Wow! What a brilliant film!!
Apparently it was one of Hitchcock’s own personal favourites. It’s certainly one of my favourites by him, and we have almost all of his films. Beautifully shot (sorry, can’t resist the pun) in Vermont, with a superb cast, and a really bizarre and unusual approach – black comedy is the obvious phrase, but doesn’t really do the film justice – to Hitchcock’s favourite central theme, untimely death.
Although it’s completely different to The Life and Death of Colonel Blimp, that’s the film I think of as I watch this. Not for any overt similarities, but because it’s a rather singular and beautiful work of cinematic art. Blimp is often funny, but overall it’s profound and moving. This seems at first a purely ridiculous soufflé, almost the opposite of Blimp. But, like so much of Woody Allen’s oeuvre, there’s an enormous depth and warmth hiding in the many layers that are there, if you can not so much see as feel them.

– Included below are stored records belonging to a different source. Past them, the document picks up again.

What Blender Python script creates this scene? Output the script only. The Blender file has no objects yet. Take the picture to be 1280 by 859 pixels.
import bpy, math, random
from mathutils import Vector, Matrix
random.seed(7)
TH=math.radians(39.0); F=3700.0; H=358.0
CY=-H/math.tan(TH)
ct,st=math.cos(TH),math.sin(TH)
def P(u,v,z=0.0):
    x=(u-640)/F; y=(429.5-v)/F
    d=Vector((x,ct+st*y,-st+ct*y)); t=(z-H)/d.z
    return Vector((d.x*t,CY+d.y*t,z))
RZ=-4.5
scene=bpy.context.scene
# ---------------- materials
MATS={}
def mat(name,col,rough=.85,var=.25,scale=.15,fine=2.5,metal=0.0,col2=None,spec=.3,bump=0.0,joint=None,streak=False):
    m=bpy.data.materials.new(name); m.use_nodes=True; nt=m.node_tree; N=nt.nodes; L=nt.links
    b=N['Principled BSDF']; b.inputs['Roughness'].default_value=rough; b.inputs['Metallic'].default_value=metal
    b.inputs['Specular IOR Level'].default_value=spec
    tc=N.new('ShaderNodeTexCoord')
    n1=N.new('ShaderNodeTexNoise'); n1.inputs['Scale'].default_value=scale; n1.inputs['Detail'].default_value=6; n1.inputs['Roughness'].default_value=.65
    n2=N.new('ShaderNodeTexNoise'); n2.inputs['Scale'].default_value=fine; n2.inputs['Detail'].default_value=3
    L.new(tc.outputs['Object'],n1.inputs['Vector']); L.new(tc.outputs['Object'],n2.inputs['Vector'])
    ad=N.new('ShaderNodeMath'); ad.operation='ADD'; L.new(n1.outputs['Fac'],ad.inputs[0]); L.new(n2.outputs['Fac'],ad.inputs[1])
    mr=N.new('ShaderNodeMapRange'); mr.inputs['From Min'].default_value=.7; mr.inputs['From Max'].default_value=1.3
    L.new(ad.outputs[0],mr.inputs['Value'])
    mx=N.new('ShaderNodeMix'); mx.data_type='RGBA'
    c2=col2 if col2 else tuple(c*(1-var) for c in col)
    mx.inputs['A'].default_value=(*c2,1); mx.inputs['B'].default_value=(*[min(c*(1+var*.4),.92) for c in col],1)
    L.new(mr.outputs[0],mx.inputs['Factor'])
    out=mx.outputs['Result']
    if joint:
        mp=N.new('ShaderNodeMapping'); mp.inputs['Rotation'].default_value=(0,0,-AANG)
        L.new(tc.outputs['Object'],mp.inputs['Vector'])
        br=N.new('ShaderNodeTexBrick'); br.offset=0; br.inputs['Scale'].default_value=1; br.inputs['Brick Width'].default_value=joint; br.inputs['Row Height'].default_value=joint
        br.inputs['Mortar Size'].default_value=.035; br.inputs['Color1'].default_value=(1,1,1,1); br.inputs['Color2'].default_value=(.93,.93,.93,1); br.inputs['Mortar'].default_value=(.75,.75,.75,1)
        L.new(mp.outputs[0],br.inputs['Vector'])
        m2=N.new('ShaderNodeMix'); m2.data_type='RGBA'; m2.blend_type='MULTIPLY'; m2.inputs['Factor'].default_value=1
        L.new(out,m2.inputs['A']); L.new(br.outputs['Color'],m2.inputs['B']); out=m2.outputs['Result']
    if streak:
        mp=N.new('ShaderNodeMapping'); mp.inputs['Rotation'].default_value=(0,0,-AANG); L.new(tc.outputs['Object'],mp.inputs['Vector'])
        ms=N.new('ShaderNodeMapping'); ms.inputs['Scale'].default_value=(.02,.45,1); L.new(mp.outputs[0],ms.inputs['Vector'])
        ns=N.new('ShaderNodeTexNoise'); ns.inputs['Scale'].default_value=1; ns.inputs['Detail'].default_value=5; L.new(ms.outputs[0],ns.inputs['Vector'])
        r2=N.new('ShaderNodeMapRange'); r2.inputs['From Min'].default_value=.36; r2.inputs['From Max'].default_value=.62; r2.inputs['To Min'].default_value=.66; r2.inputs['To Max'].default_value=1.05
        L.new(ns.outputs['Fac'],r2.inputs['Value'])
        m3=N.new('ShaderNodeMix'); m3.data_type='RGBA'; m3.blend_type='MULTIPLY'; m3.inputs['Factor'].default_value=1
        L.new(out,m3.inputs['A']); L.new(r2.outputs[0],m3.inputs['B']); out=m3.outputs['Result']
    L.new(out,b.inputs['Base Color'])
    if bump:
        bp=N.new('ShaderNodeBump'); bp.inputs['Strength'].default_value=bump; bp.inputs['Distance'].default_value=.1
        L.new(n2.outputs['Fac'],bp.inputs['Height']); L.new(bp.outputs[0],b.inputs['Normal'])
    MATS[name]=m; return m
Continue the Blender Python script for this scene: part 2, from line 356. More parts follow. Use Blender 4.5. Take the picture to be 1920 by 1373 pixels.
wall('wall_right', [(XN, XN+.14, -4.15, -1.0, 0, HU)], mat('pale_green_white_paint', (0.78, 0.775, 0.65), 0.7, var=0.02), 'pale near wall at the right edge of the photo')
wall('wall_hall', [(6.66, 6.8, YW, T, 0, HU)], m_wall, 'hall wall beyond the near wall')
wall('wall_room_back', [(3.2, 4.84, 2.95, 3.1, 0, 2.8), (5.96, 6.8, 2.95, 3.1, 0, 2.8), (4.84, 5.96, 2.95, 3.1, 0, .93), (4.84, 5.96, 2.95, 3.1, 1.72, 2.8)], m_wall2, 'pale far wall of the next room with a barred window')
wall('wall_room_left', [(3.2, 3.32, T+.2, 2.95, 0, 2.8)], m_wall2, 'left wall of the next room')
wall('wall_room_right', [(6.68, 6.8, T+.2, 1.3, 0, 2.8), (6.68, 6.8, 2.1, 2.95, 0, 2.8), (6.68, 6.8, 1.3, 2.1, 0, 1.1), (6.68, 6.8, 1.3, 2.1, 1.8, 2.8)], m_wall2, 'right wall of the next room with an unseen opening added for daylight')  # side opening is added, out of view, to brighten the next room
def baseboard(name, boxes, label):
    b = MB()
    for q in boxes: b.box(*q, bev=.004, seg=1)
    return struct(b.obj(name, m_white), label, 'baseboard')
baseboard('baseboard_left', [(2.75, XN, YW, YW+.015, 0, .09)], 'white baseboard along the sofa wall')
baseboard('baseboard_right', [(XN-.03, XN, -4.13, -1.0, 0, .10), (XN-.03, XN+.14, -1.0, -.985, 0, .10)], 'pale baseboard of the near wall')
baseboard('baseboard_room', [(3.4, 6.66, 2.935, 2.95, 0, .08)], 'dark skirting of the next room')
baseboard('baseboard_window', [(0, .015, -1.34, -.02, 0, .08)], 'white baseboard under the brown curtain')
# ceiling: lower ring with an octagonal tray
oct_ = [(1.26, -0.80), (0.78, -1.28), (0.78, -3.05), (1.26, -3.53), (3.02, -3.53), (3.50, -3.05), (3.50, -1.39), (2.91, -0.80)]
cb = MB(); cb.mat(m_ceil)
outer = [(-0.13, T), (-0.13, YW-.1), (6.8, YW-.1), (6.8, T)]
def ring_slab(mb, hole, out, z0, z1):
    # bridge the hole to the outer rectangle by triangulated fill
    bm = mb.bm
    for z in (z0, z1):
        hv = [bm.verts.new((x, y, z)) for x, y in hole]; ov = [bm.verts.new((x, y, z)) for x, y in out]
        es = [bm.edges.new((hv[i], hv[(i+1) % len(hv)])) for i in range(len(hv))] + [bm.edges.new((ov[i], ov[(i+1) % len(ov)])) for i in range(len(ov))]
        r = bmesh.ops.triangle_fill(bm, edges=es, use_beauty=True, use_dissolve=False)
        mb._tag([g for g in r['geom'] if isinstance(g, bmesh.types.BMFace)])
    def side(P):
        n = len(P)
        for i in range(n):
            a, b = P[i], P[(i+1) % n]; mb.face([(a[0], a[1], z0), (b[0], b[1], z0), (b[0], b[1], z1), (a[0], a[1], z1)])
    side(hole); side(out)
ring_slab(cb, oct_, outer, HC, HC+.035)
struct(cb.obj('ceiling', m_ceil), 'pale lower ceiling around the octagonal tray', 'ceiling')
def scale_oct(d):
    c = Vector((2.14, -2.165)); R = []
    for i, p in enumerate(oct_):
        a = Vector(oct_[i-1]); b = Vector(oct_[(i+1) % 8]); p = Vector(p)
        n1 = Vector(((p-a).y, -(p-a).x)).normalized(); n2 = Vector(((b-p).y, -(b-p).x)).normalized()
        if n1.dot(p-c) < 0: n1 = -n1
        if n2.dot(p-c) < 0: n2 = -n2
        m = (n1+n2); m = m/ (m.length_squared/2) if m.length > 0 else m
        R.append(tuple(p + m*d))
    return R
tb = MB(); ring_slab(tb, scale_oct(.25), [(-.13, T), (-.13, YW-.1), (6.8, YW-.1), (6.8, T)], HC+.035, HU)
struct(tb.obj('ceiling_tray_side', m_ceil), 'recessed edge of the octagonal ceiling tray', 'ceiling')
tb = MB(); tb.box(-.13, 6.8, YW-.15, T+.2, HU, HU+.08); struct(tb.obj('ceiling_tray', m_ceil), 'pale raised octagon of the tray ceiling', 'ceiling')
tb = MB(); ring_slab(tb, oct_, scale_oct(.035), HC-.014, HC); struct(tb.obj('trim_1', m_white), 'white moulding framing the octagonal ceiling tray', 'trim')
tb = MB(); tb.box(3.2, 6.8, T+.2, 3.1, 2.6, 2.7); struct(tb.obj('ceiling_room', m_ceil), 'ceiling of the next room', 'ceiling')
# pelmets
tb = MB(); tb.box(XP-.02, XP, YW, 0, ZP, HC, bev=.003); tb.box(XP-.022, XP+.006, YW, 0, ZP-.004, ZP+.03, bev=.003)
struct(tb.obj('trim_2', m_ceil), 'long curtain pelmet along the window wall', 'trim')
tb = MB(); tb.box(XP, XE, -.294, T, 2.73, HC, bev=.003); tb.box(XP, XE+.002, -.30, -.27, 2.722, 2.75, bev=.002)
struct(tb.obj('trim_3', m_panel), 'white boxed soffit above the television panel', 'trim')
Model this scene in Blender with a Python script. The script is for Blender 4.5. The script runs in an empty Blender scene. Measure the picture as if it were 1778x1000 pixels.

There are so many great things in this apparently light or trivial or even ‘silly’ yarn about what to do with Harry’s corpse (is that the trouble with Harry?), such as the fact that two of the leads – Capt Albert Wiles (Edmund Gwen) and Ivy Gravely (Mildred Natwick) – are not your ordinary leading couple material. And even the more apparently normal male and female leads are delightfully subverted, in the persons of artist Sam Marlowe (John Forsythe) and Jennifer Rogers (Shirley MacLaine), the latter Harry’s wife.
And then there’s Vermont in the Fall, filmed in mid-fifties Technicolour. A magnificently magical setting that evokes a pure Arcadia on the one hand, and a buttoned-down small-town Puritanism on the other. Exactly the right place for this diabolically funny meditation on humanity, morals, sex, art and death.
In a word, brilliant. Essential viewing for the true lover of great cinema.